THERE'S A SENSE of calm in the Sky Rink at Chelsea Piers on a damp and gloomy March weekend. The saturated smell of sweaty hockey pads is an aroma straight out of a high school locker room, overpowering the pizza and popcorn at the concessions stand close by. The Final Four is only a couple hours away, but none of the handful of spectators inside the frigid rink seems to care. Banners signifying the New York City Gay Hockey Association's nearly 13-year existence and presence have been raised around the Sky Rink. Three children, no older than 5, are making signs in support of the Sled Dogs, one of the teams about to take the ice. "Go Sled Dogs, Go!" they yell. The viewing experience feels inherently normal. Nothing is out of place or forced. It's just hockey.

In many ways, NYCGHA is the blueprint, a microcosm at the local level of what the gay hockey community hopes to accomplish across the sport. "I was amazed by the number of gays, lesbians, and gay-friendly people who were welcoming for hockey," says Jeff Kagan, founder of NYCGHA. "To me, it was one of those things I couldn't comprehend. Those stereotypes told me that gay people don't play hockey."

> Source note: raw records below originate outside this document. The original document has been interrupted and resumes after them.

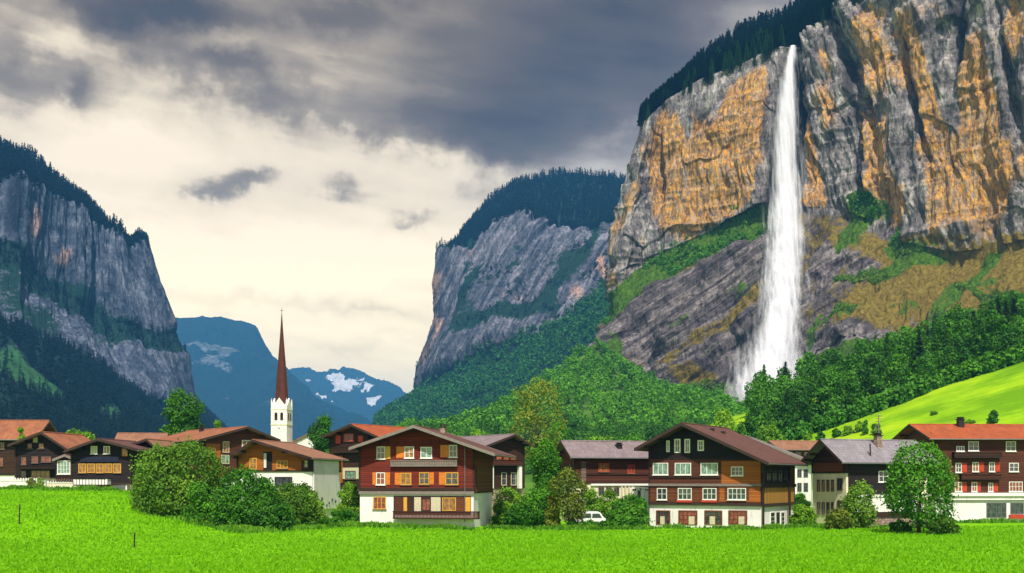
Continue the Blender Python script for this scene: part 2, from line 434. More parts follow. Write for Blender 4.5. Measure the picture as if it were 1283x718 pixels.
def gnormal(W):
    du = np.gradient(W, axis=1); dv = np.gradient(W, axis=0)
    n = np.cross(du, dv); n /= np.linalg.norm(n, axis=2, keepdims=True) + 1e-9
    tocam = np.array([0, 0, CH]) - W
    if (np.sum(n*tocam, 2) > 0).mean() < .5: n = -n
    return n
def gsum(px, py, bl):
    s = 0
    for b in bl:
        cx, cy, rx, ry, k = b[:5]; an = R(b[5]) if len(b) > 5 else 0
        dx = px-cx; dy = py-cy; X = dx*math.cos(an)+dy*math.sin(an); Y = dy*math.cos(an)-dx*math.sin(an)
        s = s + k*np.exp(-(X/rx)**2 - (Y/ry)**2)
    return s
def m_rock(name, g1, g2, g3, orange, orange2, veg1, veg2, olive, L=1.0, bump=1.0, slant=32, lowdark=.58, snow=False, strength=1.0):
    m, t = mat(name, .92, .12)
    st = t.coord((1/(9*L), 1/(9*L), 1/(24*L)), 'World'); fi = t.coord((1/(2.6*L), 1/(2.6*L), 1/(7*L)), 'World'); big = t.coord((1/(60*L),)*3, 'World')
    iso = t.coord((1/(5*L),)*3, 'World')
    a = t.noise(st, 1, 6, .62, .3); b = t.noise(fi, 1, 5, .65); c = t.noise(big, 1, 4); d2 = t.noise(iso, 1, 5, .65)
    s_ = t.new('ShaderNodeSeparateColor', i_Color=t.attr('msk', 'Color')); dark = t.attr('msk', 'Alpha')
    ck = t.noise(t.coord((1/(16*L), 1/(16*L), 1/(70*L)), 'World', (0, R(9), 0)), 1, 5, .55, .9)
    crack = t.range(t.math('ABSOLUTE', t.math('SUBTRACT', ck, .5)), 0, .022)
    hr = t.noise(t.coord((1/(30*L), 1/(30*L), 1/(4*L)), 'World'), 1, 4, .6)
    f = t.math('ADD', t.math('MULTIPLY', a, .50), t.math('ADD', t.math('MULTIPLY', b, .50), t.math('MULTIPLY', c, .20)))
    low_ = t.attr('slab')
    rot = t.new('ShaderNodeMapping'); t.put(rot.inputs[0], t.new('ShaderNodeNewGeometry').outputs['Position']); rot.inputs['Rotation'].default_value = (0, R(slant), 0)
    sc2 = t.new('ShaderNodeVectorMath', operation='MULTIPLY'); t.put(sc2.inputs[0], rot.outputs[0]); sc2.inputs[1].default_value = (1/(75*L), 1/(40*L), 1/(7*L))
    sl1 = t.math('ADD', t.math('MULTIPLY', t.math('SUBTRACT', t.noise(sc2.outputs[0], 1, 6, .62, .8), .5), 1.55), .49)
    a = t.math('ADD', t.math('MULTIPLY', a, t.math('SUBTRACT', 1.0, t.math('MULTIPLY', low_, .75))), t.math('MULTIPLY', sl1, t.math('MULTIPLY', low_, .75)))
    f = t.math('ADD', t.math('MULTIPLY', a, .62), t.math('ADD', t.math('MULTIPLY', b, .38), t.math('MULTIPLY', c, .20)))
    f = t.math('SUBTRACT', t.math('ADD', f, t.math('MULTIPLY', t.math('SUBTRACT', hr, .5), .18)), .03)
    rock = t.ramp(f, [(.46, g1), (.58, g2), (.70, g3)])
    rock = t.mix(low_, rock, t.mix(1.0, rock, (lowdark, lowdark*.94, lowdark*.98), 'MULTIPLY'))
    ora = t.mix(t.range(d2, .35, .65), orange, orange2)
    ora = t.mix(t.range(b, .60, .42, 0, .75), ora, rock)
    om = t.range(t.math('ADD', s_.outputs[0], t.math('MULTIPLY', t.math('SUBTRACT', a, .5), .9)), .38, .62)
    cc = t.mix(om, rock, ora)
    cc = t.mix(t.range(t.math('ADD', dark, t.math('MULTIPLY', t.math('SUBTRACT', a, .5), 1.0)), .5, .8, 0, .85), cc, mul(g1, .45))
    cc = t.mix(t.math('MULTIPLY', t.math('SUBTRACT', 1.0, crack), .55), cc, mul(g1, .5))
    ol = t.range(t.math('ADD', s_.outputs[2], t.math('MULTIPLY', t.math('SUBTRACT', d2, .5), 1.0)), .4, .62)
    cc = t.mix(ol, cc, t.mix(t.range(b, .35, .65), olive, mul(olive, .38)))
    if name == 'orange_grey_limestone':
        cc = t.mix(t.attr('wood'), cc, (.008, .022, .010))
    vm = t.range(t.math('ADD', s_.outputs[1], t.math('MULTIPLY', t.math('SUBTRACT', d2, .5), 1.1)), .45, .6)
    cc = t.mix(vm, cc, t.mix(t.range(b, .35, .65), veg1, veg2))
    if snow:
        cc = t.mix(t.range(t.attr('snow'), .45, .55), cc, (.85, .86, .9))
    t.put(t.b.inputs['Base Color'], cc)
    h = t.math('ADD', t.math('MULTIPLY', a, 1.0), t.math('ADD', t.math('MULTIPLY', b, .6), t.math('ADD', t.math('MULTIPLY', d2, .4), t.math('MULTIPLY', crack, .12))))
    t.put(t.b.inputs['Normal'], t.bump(h, bump*.8, 6.0*L))
    return m
def make_mtn(name, W, msk, mt, extra=None):
    at = {'msk': ('FLOAT_COLOR', np.clip(msk, 0, 1).reshape(-1, 4))}
    if extra: at.update(extra)
    me = np_mesh(name, W.reshape(-1, 3), grid_faces(W.shape[0], W.shape[1]), [mt], True, at)
    return tag(link(name, me), kind='structure')

# ---- the great cliff on the right
rR = [
 [(760,548,1250),(722,545,900),(790,548,800),(860,548,720),(920,545,640),(965,540,600),(990,530,560),(1050,500,500),(1120,480,460),(1200,455,430),(1290,430,410),(1420,400,400)],
 [(765,480,1300),(744,474,1000),(795,478,940),(845,480,900),(895,500,860),(945,512,820),(985,498,790),(1040,448,740),(1120,418,650),(1200,405,600),(1290,392,560),(1420,350,530)],
 [(780,400,1350),(757,420,1040),(800,380,1010),(860,345,980),(915,318,950),(965,300,915),(1010,310,880),(1060,330,830),(1120,348,760),(1200,345,700),(1290,330,640),(1420,290,600)],
 [(790,380,1400),(766,372,1090),(805,330,1070),(860,306,1045),(915,282,1018),(965,262,975),(1005,262,935),(1060,262,890),(1120,300,805),(1200,318,735),(1290,302,675),(1420,260,620)],
 [(800,260,1420),(785,260,1100),(815,240,1085),(865,205,1055),(920,180,1025),(968,160,990),(1000,150,955),(1055,130,900),(1120,130,820),(1200,120,750),(1290,110,685),(1420,60,630)],
 [(812,170,1430),(805,156,1115),(835,127,1095),(872,104,1068),(925,84,1038),(975,62,1005),(1002,48,970),(1055,0,920),(1120,-40,840),(1200,-90,770),(1290,-150,700),(1420,-230,650)],
 [(815,158,1480),(810,147,1160),(842,122,1210),(880,80,1260),(930,43,1300),(972,26,1320),(1005,10,1320),(1055,-30,1300),(1120,-60,1250),(1200,-100,1150),(1290,-160,1100),(1420,-240,1050)],
 [(820,300,2000),(812,300,1800),(842,300,1800),(880,300,1800),(930,300,1800),(972,300,1800),(1005,300,1800),(1055,300,1800),(1120,300,1800),(1200,300,1800),(1290,300,1800),(1420,300,1800)]]
rR = [[(a_, b_, c_ if k_ in (0, 6, 7) or q_ == 0 else 900+(c_-900)*.6) for q_, (a_, b_, c_) in enumerate(row_)] for k_, row_ in enumerate(rR)]
W, px, py, rv, ru = loft(rR, 820, [50, 120, 60, 170, 130, 40, 6])
N_ = gnormal(W)
s = np.cumsum(np.linalg.norm(np.diff(W[300, :, :2], axis=0, prepend=W[300, :1, :2]), axis=1))[None, :] + 0*px
z = W[..., 2]
cl = ss(.85, 1.1, rv)*(1-ss(5.0, 5.15, rv)); up = ss(2.9, 3.1, rv); ledge = ss(2.15, 2.45, rv)*(1-ss(2.85, 3.02, rv))
tilt = np.where(px > 990, z*.30, z*-.05); sr = s + tilt + 22*fbm(s/130, z/110, 0*s, 3, 21) + 5*fbm(s/25, z/25, 0*s, 2, 22)
ribs = fbm(sr/85, 0*s, z/300, 3, 1, .5, True)*12 + fbm(sr/20, z/95, 0*s+3, 4, 2, .6, True)*5.5 + fbm(sr/6, z/22, s/9, 3, 3, .55)*2.4 + np.round(2.2*fbm(s/70, z/60, 0*s, 3, 24))*2.6
sa = np.where(px > 1000, .85, .52); sb = np.sqrt(1-sa**2); s_w = s + 14*fbm(s/70, z/70, 0*s, 3, 8)
slab = fbm((s_w*sa - z*sb)/27, (s_w*sb+z*sa)/170, 0*s, 4, 7, .55, True)
strat = slab*15 + fbm(s/40, z/40, 0*s, 4, 12)*12 + fbm(s/6, z/6, 0*s+7, 3, 13)*2.0
hor = fbm(s/120, z/20, 0*s+1, 3, 15, .5, True)*3.2*up
lowm = 1 - ss(2.6, 3.2, rv)
dsp = cl*(ribs*(1-lowm) + hor + strat*lowm)*(1-.55*ledge) + (1-cl)*fbm(s/30, z/30, W[..., 1]/30, 3, 5)*4
notch = np.exp(-((px-987-(py-60)*-.03)/15)**2)*ss(2.9, 3.4, rv)
dsp = dsp - notch*20*cl - ledge*3
dsp = dsp - np.clip(-gsum(px, py, [(1075,110,7,70,1,-14),(1052,60,6,60,1,-18),(1196,45,7,60,1,8),(1140,120,5,90,1,-14),(1262,90,6,80,1,-12),(825,220,6,60,1,0),(880,150,5,30,1,25)])*14*cl, -20, 0)*-1
edge = np.clip(np.minimum(ru/.6, 1), 0, 1)
dsp = dsp*(1-.85*ss(4.35, 4.95, rv)*(1-ss(960, 1010, px)))
dsp = dsp - 5*lowm*cl*ss(.0, -.6, slab)
W = W + N_*(dsp*edge)[..., None]
po = gsum(px, py, [(850,215,26,60,.95,5),(905,230,32,60,1.0,10),(945,205,20,75,1.1,5),(925,120,28,34,.75,10),(960,110,12,45,.8),(862,285,16,32,.9),(838,180,14,30,.8),(885,170,22,26,.55),(832,250,8,60,.6),
   (1012,185,10,70,1.0,-12),(1030,130,14,50,.8,-16),(1092,70,14,45,.85,-16),(1080,165,12,55,.8,-10),(1104,210,16,45,.8),(1150,100,16,70,1.15,-14),(1168,165,14,45,1.1,-10),(1218,75,20,55,1.0,-5),(1228,150,28,70,1.15,-5),(1210,230,24,45,.8),(1262,230,14,40,.8),(1268,35,18,60,.7),(1130,250,20,30,.8),(1015,250,10,40,.5),(1175,275,10,30,.7)])
po = (po*1.0 + .75*fbm(sr/22, z/70, 0*s, 4, 41) + .30*fbm(s/8, z/20, 0*s, 3, 42) + .13)*up*(1-ss(4.7, 5.0, rv)*.5)
po = po - 1.4*notch
pveg = 1.05*ledge*(1-ss(950, 975, px)) + ledge*.1
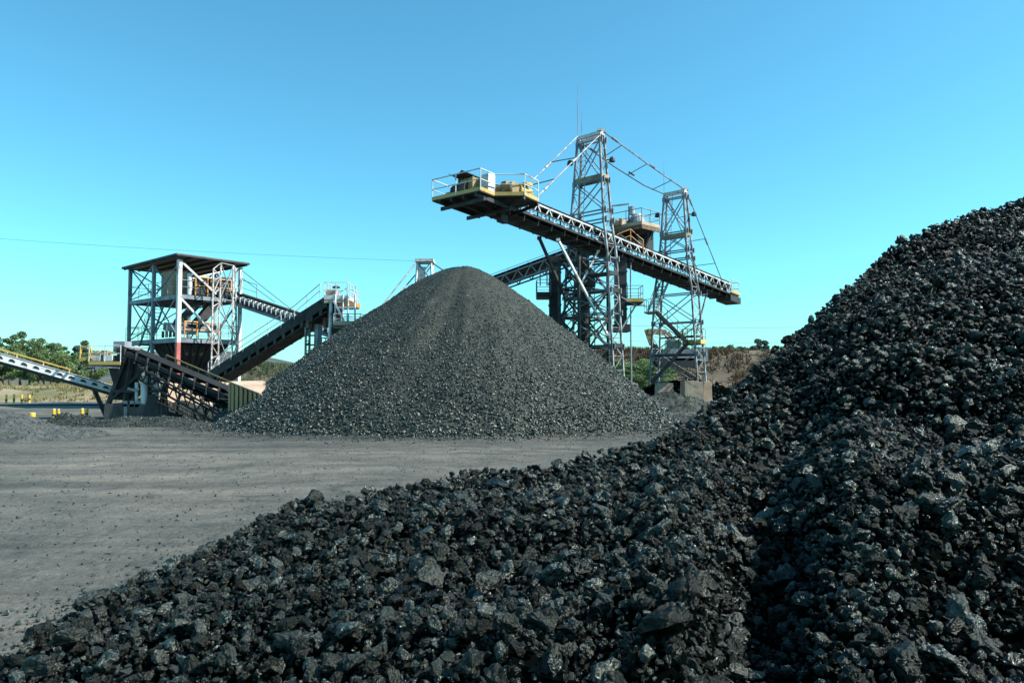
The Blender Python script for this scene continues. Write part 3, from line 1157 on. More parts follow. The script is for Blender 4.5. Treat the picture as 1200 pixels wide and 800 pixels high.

Ultimately, how the conversation will push forward hinges on how deep the message of You Can Play can go at all levels of the game. Patrick Burke and Kevin Jennings, CEO of Be The Change and former "safe school" czar for the Obama Administration, are adamant that there will be an openly gay NHL player within two years. And when that time does come, the conversation will move to unchartered territory—much like it did with the wedding proposal involving a lesbian couple at an Ottawa Senators game last month and the rousing ovation it received. That kind of moment in hockey would have seemed surreal not too long ago. Now? Not so much.

Whether Avery understood what he was doing when he spoke out in favor of gay teammates and the influence it would have on perception toward gay hockey players is uncertain. But his advocacy, as well as the commitment from those at You Can Play and throughout other levels of hockey, has given meat to a formerly bare-bones idea that you can play no matter your sexual orientation. For this, Avery's statement, though just one act at one time, may have been the game-changer that gay hockey advocates hoped to see.

"Something is happening with players and fans where you can feel the culture shifting in a truly tectonic way," Jennings says. "It's amazing. I think this is the year where everybody looks back on as the year everything changed for gay people in hockey."